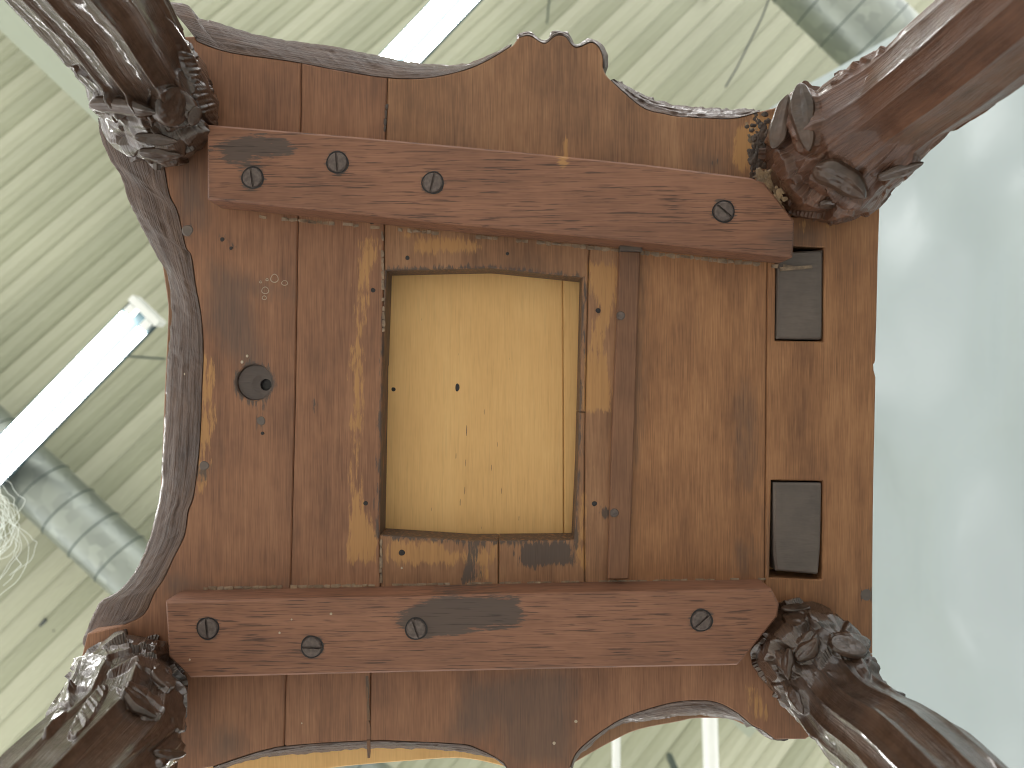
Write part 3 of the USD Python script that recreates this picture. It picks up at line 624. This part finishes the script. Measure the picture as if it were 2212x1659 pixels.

•••••

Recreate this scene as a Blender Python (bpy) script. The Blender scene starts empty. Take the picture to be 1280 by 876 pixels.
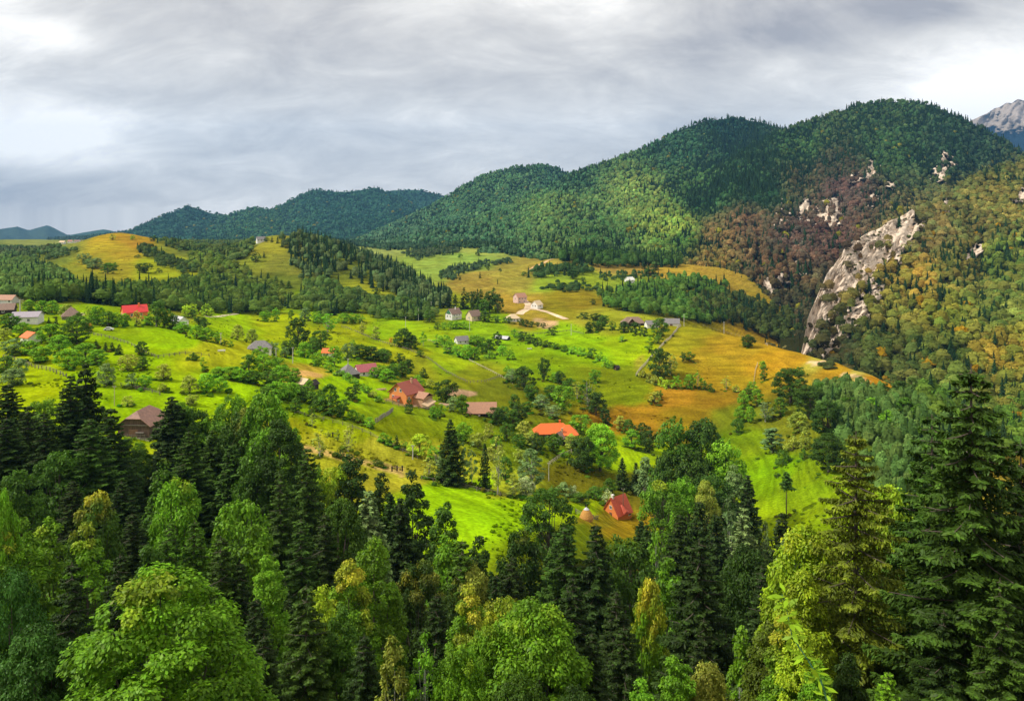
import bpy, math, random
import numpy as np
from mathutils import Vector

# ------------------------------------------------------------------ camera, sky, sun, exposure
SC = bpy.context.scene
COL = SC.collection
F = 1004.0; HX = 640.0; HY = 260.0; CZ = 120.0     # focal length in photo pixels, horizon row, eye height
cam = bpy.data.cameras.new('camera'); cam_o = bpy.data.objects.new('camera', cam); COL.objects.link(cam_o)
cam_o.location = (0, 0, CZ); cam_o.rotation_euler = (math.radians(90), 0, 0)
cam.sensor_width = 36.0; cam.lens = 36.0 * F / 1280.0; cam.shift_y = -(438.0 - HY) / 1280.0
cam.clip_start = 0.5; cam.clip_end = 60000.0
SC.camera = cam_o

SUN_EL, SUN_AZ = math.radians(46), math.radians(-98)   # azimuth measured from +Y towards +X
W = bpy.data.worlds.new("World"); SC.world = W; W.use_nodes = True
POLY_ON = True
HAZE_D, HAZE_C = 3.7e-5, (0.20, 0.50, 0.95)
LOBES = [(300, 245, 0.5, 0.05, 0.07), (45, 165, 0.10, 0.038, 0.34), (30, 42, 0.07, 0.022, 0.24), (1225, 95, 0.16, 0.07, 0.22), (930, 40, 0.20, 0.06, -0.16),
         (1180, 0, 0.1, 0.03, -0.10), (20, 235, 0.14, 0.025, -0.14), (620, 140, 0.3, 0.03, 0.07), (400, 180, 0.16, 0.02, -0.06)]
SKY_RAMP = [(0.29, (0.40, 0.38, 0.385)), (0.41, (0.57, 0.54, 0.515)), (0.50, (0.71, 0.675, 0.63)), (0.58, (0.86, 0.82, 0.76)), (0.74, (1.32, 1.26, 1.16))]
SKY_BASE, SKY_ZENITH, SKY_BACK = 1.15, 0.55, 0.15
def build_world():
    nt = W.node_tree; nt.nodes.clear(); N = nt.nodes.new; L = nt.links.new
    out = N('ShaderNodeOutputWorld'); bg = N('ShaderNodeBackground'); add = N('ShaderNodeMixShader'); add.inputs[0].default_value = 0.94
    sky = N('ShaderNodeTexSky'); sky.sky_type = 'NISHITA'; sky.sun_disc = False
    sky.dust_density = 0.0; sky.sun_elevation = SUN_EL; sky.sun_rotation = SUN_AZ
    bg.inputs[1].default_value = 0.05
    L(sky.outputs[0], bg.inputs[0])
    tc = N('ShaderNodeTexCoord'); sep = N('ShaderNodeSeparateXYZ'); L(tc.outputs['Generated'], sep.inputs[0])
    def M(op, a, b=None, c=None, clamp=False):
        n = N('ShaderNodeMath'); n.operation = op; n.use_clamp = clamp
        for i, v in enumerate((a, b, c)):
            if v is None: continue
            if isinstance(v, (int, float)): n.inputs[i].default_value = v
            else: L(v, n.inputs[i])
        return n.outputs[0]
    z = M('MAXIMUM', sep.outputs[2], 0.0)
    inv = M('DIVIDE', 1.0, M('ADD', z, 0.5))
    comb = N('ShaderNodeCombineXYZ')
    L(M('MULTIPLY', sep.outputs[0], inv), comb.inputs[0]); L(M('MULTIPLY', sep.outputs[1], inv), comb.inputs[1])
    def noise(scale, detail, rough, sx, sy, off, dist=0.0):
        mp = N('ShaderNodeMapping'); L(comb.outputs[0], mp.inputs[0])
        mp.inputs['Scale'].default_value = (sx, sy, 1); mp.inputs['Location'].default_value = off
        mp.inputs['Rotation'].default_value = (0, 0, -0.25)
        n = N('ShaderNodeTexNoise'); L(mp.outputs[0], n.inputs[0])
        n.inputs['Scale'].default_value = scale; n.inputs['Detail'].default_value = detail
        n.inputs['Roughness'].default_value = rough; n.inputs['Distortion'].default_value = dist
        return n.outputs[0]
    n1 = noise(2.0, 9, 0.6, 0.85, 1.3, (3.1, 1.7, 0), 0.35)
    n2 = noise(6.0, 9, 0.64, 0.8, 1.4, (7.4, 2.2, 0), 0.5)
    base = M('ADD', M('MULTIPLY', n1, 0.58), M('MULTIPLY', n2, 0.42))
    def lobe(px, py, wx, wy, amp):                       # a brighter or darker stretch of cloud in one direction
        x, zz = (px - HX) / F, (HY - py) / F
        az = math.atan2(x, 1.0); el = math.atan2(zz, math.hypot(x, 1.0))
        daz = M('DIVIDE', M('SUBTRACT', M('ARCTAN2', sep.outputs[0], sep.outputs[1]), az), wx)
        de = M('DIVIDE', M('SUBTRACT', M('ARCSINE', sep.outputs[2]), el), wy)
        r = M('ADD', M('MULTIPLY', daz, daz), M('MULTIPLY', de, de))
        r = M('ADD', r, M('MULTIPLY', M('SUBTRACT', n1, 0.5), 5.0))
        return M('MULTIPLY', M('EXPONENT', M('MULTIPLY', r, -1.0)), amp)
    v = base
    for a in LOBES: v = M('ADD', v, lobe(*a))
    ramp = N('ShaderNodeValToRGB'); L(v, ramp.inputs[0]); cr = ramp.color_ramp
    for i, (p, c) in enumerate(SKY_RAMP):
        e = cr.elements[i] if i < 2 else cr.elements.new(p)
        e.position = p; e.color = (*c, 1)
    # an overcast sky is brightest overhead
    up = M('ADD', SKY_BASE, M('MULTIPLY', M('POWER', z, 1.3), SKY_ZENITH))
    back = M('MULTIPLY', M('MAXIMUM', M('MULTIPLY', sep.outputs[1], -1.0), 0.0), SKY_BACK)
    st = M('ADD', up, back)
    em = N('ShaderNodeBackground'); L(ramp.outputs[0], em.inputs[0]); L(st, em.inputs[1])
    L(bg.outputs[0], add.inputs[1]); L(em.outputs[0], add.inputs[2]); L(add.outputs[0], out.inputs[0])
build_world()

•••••

AIM:
Each line that holds the word "scene" should be extracted from the records.

RESULT OF THE TASK:
Recreate this scene as a Blender Python (bpy) script. The Blender scene starts empty. Take the picture to be 1280 by 876 pixels.
SC = bpy.context.scene